### PROBLEM TO SOLVE
Copy exactly the lines from the start of the data below through the one that carries "mb.build('lens', 'ribbed lamp lens', t)", and only those.

### DATA PROVIDED
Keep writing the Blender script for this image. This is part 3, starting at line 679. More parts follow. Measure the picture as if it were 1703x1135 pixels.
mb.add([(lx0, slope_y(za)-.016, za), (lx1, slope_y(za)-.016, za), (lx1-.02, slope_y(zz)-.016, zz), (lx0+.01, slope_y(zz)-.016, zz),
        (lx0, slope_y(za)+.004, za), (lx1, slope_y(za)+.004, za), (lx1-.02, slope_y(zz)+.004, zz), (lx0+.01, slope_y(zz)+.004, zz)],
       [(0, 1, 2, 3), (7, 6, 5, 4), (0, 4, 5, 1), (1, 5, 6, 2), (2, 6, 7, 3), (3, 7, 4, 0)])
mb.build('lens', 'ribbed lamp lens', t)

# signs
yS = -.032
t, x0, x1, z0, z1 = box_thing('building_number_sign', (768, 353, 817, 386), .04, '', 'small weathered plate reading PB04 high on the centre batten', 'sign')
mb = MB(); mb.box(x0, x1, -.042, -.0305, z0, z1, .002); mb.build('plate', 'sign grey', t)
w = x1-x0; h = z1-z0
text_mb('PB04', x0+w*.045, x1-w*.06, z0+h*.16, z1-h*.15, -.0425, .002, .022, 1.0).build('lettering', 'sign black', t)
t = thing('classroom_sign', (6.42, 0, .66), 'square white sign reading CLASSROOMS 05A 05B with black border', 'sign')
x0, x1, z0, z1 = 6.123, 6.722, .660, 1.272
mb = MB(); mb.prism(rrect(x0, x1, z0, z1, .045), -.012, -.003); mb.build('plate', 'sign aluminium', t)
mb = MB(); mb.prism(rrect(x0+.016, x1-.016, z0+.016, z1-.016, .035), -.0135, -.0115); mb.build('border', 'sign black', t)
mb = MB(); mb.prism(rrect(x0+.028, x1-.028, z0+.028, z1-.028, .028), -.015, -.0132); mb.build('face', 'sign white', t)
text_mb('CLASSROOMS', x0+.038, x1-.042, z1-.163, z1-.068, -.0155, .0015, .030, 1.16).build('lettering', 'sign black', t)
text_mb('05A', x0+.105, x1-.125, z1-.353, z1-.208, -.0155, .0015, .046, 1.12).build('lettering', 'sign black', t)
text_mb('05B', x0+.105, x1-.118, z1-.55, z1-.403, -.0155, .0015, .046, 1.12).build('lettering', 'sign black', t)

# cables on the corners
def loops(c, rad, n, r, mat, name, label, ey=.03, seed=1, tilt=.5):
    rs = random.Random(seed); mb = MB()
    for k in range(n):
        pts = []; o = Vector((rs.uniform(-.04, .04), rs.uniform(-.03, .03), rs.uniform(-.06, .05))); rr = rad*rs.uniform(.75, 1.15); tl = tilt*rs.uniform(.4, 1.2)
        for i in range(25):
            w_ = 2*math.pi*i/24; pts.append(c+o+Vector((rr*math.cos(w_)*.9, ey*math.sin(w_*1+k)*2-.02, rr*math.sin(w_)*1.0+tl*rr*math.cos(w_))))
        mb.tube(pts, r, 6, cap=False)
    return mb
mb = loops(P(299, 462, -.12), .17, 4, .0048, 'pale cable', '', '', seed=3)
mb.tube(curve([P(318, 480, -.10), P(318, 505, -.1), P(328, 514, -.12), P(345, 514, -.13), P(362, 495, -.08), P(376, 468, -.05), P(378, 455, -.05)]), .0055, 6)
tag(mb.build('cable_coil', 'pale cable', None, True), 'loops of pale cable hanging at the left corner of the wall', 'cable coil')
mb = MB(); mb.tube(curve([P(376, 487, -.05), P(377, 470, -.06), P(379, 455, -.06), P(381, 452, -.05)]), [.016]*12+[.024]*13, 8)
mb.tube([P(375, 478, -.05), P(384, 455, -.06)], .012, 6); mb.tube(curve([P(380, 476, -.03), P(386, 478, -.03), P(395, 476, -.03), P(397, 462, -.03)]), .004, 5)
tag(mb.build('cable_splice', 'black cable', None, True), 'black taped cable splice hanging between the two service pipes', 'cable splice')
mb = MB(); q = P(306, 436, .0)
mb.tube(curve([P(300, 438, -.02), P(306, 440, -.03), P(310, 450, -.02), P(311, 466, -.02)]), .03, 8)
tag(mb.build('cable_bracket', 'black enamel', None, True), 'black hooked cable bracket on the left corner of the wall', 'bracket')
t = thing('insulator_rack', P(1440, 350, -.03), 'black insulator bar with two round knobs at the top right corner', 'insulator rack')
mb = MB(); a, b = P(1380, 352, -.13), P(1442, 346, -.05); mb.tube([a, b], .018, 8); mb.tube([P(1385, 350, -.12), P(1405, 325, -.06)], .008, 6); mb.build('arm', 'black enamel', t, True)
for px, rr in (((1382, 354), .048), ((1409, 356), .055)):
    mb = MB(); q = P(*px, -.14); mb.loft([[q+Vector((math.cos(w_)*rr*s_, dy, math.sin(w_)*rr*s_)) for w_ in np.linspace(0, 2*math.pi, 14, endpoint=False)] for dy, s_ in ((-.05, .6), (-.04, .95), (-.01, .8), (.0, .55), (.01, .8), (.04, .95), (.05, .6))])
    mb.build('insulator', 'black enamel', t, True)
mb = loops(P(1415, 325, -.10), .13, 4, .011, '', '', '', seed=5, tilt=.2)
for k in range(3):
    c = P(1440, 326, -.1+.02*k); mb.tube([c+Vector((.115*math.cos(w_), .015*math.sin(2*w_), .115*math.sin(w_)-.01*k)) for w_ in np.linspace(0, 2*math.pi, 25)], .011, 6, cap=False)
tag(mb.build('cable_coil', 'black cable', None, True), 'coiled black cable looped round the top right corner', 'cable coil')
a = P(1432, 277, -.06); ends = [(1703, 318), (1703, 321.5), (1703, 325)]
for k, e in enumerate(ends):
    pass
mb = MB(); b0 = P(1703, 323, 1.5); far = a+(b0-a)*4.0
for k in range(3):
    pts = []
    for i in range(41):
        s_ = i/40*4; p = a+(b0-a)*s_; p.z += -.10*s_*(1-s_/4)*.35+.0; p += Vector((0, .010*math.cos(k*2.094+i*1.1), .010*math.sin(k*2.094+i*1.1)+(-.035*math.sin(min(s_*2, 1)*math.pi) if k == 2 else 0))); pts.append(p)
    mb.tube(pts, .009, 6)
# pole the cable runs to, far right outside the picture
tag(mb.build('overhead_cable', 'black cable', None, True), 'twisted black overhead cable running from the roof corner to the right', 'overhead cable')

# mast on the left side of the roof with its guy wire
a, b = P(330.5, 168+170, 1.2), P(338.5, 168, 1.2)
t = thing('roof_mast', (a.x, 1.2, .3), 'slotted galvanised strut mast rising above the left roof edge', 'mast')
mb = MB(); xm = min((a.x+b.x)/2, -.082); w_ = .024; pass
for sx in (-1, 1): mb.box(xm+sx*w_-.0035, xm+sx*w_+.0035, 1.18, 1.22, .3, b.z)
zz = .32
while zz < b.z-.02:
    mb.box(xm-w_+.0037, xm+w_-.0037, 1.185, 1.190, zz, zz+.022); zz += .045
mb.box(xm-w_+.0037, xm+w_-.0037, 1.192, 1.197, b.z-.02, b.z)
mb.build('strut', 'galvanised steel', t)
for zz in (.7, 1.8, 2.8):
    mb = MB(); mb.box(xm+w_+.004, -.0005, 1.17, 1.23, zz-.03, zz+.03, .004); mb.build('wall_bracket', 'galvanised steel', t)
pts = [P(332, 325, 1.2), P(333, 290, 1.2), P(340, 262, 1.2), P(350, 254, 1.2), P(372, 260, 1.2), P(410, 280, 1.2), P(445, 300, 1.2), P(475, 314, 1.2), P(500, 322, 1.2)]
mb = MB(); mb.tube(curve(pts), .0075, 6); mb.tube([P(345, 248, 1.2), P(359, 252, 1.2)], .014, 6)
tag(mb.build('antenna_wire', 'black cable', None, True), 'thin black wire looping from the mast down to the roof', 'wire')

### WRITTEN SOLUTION
Keep writing the Blender script for this image. This is part 3, starting at line 679. More parts follow. Measure the picture as if it were 1703x1135 pixels.
mb.add([(lx0, slope_y(za)-.016, za), (lx1, slope_y(za)-.016, za), (lx1-.02, slope_y(zz)-.016, zz), (lx0+.01, slope_y(zz)-.016, zz),
        (lx0, slope_y(za)+.004, za), (lx1, slope_y(za)+.004, za), (lx1-.02, slope_y(zz)+.004, zz), (lx0+.01, slope_y(zz)+.004, zz)],
       [(0, 1, 2, 3), (7, 6, 5, 4), (0, 4, 5, 1), (1, 5, 6, 2), (2, 6, 7, 3), (3, 7, 4, 0)])
mb.build('lens', 'ribbed lamp lens', t)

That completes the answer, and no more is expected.